The size of the roots effects the potency and while you can use harvests as young as two years old, the bigger roots that have been growing four years or longer offer more flavour and are easier to grate. The flesh is fibrous like ginger which makes a manual microplane my weapon of choice. It cuts those fibres and leaves a ‘snowflake’ texture which is ideal in recipes and exposes the most potency. Depending on the size harvest you have, resorting to the smallest work bowl of your food processor might be a better option for hard to handle roots or larger batches. Remember you’ll lose some diameter with peeling but in all cases it’s best to leave them in the ground until just before you’re ready to process.

horseradish grating
A Microplane ‘Cuts” the Fibrous Root Perfectly

Make the prepared horseradish mix separately then use that in any sauce you see fit. Mix with spicy ketchup for cocktail sauce around shrimp and prawns. Add some to homemade mayo, minced shallots, lemon, and sweet relish to make the easiest tartar sauce for fish, clams, hush puppies, and anything else you pull out of the deep fryer. And of course make a creamy fresh horseradish sauce to sit next to your roast beef at Sunday Dinner. It’s also one of my secret ingredients in fresh salsas as long as you use a measure that keeps it secret and doesn’t overpower everything, including the chiles. I manage to slip some into every coleslaw or potato salad recipe when there’s a batch waiting in the fridge. Again, a light hand is in order to keep people guessing.
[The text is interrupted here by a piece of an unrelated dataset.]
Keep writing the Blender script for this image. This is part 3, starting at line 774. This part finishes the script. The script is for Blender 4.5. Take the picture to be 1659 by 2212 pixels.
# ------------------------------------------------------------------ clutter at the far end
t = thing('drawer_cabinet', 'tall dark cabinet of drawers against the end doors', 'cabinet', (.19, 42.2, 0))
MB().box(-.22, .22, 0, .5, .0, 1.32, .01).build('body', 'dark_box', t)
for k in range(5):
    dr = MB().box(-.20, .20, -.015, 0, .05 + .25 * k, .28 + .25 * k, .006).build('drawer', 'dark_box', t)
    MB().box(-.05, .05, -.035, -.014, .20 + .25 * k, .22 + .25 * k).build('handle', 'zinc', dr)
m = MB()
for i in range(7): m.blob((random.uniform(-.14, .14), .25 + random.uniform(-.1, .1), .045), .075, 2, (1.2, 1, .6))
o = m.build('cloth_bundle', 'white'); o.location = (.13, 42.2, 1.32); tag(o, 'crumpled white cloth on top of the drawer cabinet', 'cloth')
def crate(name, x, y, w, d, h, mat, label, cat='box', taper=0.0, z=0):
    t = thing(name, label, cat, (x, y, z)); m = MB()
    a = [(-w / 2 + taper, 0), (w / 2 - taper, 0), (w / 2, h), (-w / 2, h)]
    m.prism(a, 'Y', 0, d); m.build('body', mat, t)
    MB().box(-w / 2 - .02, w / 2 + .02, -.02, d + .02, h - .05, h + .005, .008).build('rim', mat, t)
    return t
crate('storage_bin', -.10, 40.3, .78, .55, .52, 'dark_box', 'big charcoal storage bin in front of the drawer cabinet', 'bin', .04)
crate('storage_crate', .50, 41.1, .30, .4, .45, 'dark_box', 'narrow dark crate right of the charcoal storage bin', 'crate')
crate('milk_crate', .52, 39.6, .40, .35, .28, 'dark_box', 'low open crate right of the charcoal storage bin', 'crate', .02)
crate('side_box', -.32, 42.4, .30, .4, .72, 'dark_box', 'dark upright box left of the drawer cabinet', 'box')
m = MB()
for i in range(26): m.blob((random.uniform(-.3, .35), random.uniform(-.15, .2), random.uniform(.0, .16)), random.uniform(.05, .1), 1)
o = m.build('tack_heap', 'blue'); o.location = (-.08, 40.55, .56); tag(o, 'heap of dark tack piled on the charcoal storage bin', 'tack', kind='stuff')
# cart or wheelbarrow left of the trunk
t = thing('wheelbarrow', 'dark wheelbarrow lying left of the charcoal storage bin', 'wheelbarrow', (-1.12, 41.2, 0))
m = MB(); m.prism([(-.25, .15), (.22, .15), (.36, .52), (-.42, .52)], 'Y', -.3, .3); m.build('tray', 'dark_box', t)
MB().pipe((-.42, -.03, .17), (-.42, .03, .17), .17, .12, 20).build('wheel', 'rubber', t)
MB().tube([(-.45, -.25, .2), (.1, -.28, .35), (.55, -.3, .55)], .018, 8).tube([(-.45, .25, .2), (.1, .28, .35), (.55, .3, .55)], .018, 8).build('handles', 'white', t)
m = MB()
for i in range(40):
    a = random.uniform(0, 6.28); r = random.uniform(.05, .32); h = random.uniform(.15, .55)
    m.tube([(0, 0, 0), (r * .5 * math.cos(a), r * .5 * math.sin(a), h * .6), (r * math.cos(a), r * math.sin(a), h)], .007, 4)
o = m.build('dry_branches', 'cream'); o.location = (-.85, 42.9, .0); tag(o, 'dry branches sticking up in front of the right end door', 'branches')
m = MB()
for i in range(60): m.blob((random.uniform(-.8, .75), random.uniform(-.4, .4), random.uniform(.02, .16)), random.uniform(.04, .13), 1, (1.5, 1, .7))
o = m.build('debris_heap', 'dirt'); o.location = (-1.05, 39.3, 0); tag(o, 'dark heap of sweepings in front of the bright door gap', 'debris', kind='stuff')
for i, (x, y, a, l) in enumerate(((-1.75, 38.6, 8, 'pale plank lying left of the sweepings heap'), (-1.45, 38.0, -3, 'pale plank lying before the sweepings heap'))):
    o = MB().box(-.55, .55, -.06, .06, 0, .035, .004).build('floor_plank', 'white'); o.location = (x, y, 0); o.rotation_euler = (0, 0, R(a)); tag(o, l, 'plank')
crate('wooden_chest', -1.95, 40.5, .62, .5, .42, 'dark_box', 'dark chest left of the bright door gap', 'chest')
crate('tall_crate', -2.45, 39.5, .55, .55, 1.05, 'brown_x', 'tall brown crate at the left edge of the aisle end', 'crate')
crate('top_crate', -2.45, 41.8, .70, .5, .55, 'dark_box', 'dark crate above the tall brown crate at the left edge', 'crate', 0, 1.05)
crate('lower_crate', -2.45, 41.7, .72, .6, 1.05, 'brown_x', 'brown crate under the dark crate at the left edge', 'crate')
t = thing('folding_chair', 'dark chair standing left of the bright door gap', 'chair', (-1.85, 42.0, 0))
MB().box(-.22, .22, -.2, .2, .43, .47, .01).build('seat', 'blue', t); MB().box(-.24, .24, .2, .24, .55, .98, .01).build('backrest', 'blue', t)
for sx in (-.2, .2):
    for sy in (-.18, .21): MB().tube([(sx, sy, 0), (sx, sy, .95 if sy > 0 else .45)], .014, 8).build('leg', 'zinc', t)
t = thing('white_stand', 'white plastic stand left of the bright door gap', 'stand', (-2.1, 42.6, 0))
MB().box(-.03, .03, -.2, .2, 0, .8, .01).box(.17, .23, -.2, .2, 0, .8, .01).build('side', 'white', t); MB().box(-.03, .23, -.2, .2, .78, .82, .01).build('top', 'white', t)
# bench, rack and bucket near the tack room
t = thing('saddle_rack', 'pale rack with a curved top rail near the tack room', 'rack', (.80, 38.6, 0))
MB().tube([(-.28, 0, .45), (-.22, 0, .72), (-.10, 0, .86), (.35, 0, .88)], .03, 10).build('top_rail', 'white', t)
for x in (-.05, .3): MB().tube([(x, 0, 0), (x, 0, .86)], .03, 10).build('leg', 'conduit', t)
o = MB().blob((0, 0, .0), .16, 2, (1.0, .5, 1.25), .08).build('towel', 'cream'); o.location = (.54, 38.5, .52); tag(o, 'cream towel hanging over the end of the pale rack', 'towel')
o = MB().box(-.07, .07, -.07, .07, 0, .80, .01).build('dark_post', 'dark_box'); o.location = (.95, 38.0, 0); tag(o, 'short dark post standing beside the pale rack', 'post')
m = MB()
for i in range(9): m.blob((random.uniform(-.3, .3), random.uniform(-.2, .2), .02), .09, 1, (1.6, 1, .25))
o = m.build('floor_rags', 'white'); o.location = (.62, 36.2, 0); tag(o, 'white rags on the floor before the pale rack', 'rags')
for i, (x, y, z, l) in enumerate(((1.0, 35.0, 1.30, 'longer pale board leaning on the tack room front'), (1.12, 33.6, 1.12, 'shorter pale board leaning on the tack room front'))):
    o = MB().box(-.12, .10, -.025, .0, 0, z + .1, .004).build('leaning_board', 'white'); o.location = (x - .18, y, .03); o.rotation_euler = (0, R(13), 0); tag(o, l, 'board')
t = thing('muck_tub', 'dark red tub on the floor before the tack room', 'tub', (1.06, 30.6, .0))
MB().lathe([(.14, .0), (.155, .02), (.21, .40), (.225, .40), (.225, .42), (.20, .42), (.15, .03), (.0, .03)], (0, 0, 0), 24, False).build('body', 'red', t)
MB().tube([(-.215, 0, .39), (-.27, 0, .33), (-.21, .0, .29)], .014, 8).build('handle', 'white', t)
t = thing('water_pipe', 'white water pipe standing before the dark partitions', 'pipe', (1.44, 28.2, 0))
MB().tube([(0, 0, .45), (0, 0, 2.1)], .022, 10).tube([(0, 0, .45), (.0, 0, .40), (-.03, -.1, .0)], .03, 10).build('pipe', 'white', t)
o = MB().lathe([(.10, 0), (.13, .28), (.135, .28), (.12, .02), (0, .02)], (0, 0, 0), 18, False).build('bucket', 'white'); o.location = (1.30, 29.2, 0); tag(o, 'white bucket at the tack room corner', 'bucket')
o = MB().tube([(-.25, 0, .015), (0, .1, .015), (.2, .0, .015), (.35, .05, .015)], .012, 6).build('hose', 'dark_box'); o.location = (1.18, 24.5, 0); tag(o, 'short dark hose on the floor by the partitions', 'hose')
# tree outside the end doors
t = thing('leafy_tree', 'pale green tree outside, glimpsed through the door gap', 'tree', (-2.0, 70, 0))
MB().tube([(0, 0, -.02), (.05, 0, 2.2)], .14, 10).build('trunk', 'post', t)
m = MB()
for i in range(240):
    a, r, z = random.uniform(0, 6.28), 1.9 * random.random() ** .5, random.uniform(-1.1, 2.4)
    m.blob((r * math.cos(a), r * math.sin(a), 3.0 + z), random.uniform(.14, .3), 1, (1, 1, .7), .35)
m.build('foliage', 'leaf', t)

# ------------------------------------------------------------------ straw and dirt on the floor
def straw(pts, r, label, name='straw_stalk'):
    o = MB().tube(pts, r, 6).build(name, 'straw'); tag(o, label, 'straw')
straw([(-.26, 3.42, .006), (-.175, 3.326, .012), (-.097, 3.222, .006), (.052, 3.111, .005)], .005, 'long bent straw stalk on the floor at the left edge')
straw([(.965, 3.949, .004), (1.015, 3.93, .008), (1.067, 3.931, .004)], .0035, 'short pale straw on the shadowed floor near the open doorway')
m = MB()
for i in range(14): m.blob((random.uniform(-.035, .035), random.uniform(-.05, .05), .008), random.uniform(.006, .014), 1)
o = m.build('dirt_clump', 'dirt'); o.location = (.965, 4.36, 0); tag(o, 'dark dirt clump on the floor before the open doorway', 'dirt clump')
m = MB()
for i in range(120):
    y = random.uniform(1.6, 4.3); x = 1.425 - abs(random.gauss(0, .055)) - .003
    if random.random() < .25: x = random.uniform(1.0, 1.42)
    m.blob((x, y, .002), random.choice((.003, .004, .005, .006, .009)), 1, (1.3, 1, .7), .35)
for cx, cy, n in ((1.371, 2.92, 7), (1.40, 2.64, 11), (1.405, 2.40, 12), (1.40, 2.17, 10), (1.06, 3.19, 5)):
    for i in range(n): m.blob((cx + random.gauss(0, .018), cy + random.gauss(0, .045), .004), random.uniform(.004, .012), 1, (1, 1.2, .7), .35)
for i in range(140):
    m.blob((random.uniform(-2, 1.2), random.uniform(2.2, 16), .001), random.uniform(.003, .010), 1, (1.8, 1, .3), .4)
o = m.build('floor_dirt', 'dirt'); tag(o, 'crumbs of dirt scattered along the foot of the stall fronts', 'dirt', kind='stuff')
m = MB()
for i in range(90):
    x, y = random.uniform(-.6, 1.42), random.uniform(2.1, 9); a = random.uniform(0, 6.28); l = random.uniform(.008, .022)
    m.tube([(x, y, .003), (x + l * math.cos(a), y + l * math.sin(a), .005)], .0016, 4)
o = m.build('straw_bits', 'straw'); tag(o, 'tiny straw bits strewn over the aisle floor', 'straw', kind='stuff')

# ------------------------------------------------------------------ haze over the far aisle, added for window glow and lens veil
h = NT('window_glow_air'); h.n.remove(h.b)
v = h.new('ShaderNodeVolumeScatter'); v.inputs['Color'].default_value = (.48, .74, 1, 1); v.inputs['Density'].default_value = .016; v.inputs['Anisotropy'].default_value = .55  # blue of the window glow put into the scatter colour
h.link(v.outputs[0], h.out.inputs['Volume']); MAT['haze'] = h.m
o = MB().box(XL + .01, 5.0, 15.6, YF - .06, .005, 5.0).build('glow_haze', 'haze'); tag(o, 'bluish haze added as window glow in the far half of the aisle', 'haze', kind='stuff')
I’ve tried more interesting vinegar like cider or white wine but always get cleaner flavours from plain white distilled versions. While it’s usable the day after you make it, I find the sweet spot for the best taste and punch comes anywhere from one to three weeks later tightly sealed and parked in the fridge.

Horseradish Method

Freshly harvested horseradish root
Distilled white vinegar
Fine sea salt

Wash and lightly scrub freshly dug roots before peeling down to pure white flesh. Grate on a microplane or similar then immediately mix with enough vinegar to moisten thoroughly. Vinegar ‘sets’ the potency and should be mixed within minutes of grating. Salt to taste and allow to sit tightly covered in refrigeration for at least a day before first use. Keeps up to three months.